Stored data:

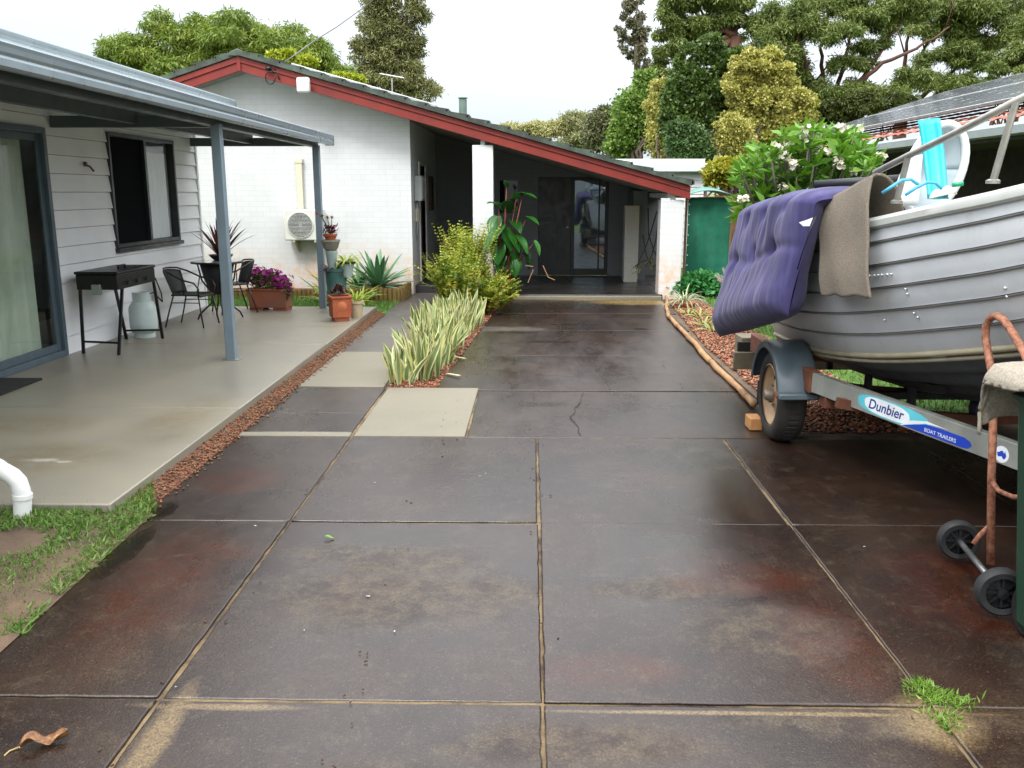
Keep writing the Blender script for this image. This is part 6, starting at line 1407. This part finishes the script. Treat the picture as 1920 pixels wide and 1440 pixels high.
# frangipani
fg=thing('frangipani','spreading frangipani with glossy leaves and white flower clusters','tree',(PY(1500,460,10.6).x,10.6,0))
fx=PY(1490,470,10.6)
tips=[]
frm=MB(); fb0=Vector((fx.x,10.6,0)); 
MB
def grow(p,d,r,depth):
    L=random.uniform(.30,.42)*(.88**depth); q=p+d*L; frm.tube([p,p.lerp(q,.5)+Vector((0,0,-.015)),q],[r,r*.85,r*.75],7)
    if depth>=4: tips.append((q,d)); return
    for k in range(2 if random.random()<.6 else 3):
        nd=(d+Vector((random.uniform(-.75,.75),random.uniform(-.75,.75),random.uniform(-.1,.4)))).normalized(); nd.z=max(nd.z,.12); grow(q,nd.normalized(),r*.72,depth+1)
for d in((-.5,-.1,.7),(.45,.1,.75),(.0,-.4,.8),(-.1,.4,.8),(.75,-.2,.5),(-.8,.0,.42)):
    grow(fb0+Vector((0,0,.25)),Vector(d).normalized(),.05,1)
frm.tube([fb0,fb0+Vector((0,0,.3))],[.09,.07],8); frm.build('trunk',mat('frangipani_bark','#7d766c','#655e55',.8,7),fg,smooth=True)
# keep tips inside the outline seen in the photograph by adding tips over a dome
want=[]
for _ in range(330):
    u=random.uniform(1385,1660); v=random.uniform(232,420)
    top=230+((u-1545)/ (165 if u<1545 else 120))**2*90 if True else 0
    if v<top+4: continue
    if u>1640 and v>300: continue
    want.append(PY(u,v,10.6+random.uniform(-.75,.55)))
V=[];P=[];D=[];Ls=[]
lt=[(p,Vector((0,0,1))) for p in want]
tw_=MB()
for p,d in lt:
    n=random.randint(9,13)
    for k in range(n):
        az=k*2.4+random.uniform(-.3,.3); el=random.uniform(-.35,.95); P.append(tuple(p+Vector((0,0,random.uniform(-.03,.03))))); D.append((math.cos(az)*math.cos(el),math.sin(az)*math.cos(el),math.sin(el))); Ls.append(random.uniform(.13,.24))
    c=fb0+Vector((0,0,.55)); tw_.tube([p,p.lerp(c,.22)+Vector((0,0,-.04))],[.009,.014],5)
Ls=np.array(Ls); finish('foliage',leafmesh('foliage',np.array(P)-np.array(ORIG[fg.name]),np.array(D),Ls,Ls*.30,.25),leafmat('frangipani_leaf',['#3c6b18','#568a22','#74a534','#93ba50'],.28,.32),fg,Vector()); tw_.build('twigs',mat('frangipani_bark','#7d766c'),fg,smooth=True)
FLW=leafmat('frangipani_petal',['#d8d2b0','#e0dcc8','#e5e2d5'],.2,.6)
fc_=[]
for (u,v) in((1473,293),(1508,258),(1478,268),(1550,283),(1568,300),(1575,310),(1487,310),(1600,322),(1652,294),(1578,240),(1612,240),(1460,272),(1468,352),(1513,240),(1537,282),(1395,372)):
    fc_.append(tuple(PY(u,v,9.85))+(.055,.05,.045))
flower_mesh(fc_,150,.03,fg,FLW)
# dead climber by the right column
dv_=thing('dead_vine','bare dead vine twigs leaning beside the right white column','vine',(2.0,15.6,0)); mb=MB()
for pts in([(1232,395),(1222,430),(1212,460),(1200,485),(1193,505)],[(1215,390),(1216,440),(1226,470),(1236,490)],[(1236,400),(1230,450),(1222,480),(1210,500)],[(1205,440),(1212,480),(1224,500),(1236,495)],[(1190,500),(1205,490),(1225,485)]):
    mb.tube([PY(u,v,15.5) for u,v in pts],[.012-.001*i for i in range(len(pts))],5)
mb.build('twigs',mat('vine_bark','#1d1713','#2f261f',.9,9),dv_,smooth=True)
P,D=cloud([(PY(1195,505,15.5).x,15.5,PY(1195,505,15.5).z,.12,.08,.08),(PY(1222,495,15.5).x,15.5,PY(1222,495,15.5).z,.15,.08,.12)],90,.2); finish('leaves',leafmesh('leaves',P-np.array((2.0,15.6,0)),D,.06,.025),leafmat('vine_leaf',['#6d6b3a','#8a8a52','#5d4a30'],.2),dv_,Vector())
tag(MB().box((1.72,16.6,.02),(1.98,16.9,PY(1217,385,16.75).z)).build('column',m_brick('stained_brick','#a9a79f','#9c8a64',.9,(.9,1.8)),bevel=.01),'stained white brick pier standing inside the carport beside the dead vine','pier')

Task details:
Reproduce the whole listing exactly, but not the images in it.

Solution to this task:
Keep writing the Blender script for this image. This is part 6, starting at line 1407. This part finishes the script. Treat the picture as 1920 pixels wide and 1440 pixels high.
# frangipani
fg=thing('frangipani','spreading frangipani with glossy leaves and white flower clusters','tree',(PY(1500,460,10.6).x,10.6,0))
fx=PY(1490,470,10.6)
tips=[]
frm=MB(); fb0=Vector((fx.x,10.6,0)); 
MB
def grow(p,d,r,depth):
    L=random.uniform(.30,.42)*(.88**depth); q=p+d*L; frm.tube([p,p.lerp(q,.5)+Vector((0,0,-.015)),q],[r,r*.85,r*.75],7)
    if depth>=4: tips.append((q,d)); return
    for k in range(2 if random.random()<.6 else 3):
        nd=(d+Vector((random.uniform(-.75,.75),random.uniform(-.75,.75),random.uniform(-.1,.4)))).normalized(); nd.z=max(nd.z,.12); grow(q,nd.normalized(),r*.72,depth+1)
for d in((-.5,-.1,.7),(.45,.1,.75),(.0,-.4,.8),(-.1,.4,.8),(.75,-.2,.5),(-.8,.0,.42)):
    grow(fb0+Vector((0,0,.25)),Vector(d).normalized(),.05,1)
frm.tube([fb0,fb0+Vector((0,0,.3))],[.09,.07],8); frm.build('trunk',mat('frangipani_bark','#7d766c','#655e55',.8,7),fg,smooth=True)
# keep tips inside the outline seen in the photograph by adding tips over a dome
want=[]
for _ in range(330):
    u=random.uniform(1385,1660); v=random.uniform(232,420)
    top=230+((u-1545)/ (165 if u<1545 else 120))**2*90 if True else 0
    if v<top+4: continue
    if u>1640 and v>300: continue
    want.append(PY(u,v,10.6+random.uniform(-.75,.55)))
V=[];P=[];D=[];Ls=[]
lt=[(p,Vector((0,0,1))) for p in want]
tw_=MB()
for p,d in lt:
    n=random.randint(9,13)
    for k in range(n):
        az=k*2.4+random.uniform(-.3,.3); el=random.uniform(-.35,.95); P.append(tuple(p+Vector((0,0,random.uniform(-.03,.03))))); D.append((math.cos(az)*math.cos(el),math.sin(az)*math.cos(el),math.sin(el))); Ls.append(random.uniform(.13,.24))
    c=fb0+Vector((0,0,.55)); tw_.tube([p,p.lerp(c,.22)+Vector((0,0,-.04))],[.009,.014],5)
Ls=np.array(Ls); finish('foliage',leafmesh('foliage',np.array(P)-np.array(ORIG[fg.name]),np.array(D),Ls,Ls*.30,.25),leafmat('frangipani_leaf',['#3c6b18','#568a22','#74a534','#93ba50'],.28,.32),fg,Vector()); tw_.build('twigs',mat('frangipani_bark','#7d766c'),fg,smooth=True)
FLW=leafmat('frangipani_petal',['#d8d2b0','#e0dcc8','#e5e2d5'],.2,.6)
fc_=[]
for (u,v) in((1473,293),(1508,258),(1478,268),(1550,283),(1568,300),(1575,310),(1487,310),(1600,322),(1652,294),(1578,240),(1612,240),(1460,272),(1468,352),(1513,240),(1537,282),(1395,372)):
    fc_.append(tuple(PY(u,v,9.85))+(.055,.05,.045))
flower_mesh(fc_,150,.03,fg,FLW)
# dead climber by the right column
dv_=thing('dead_vine','bare dead vine twigs leaning beside the right white column','vine',(2.0,15.6,0)); mb=MB()
for pts in([(1232,395),(1222,430),(1212,460),(1200,485),(1193,505)],[(1215,390),(1216,440),(1226,470),(1236,490)],[(1236,400),(1230,450),(1222,480),(1210,500)],[(1205,440),(1212,480),(1224,500),(1236,495)],[(1190,500),(1205,490),(1225,485)]):
    mb.tube([PY(u,v,15.5) for u,v in pts],[.012-.001*i for i in range(len(pts))],5)
mb.build('twigs',mat('vine_bark','#1d1713','#2f261f',.9,9),dv_,smooth=True)
P,D=cloud([(PY(1195,505,15.5).x,15.5,PY(1195,505,15.5).z,.12,.08,.08),(PY(1222,495,15.5).x,15.5,PY(1222,495,15.5).z,.15,.08,.12)],90,.2); finish('leaves',leafmesh('leaves',P-np.array((2.0,15.6,0)),D,.06,.025),leafmat('vine_leaf',['#6d6b3a','#8a8a52','#5d4a30'],.2),dv_,Vector())
tag(MB().box((1.72,16.6,.02),(1.98,16.9,PY(1217,385,16.75).z)).build('column',m_brick('stained_brick','#a9a79f','#9c8a64',.9,(.9,1.8)),bevel=.01),'stained white brick pier standing inside the carport beside the dead vine','pier')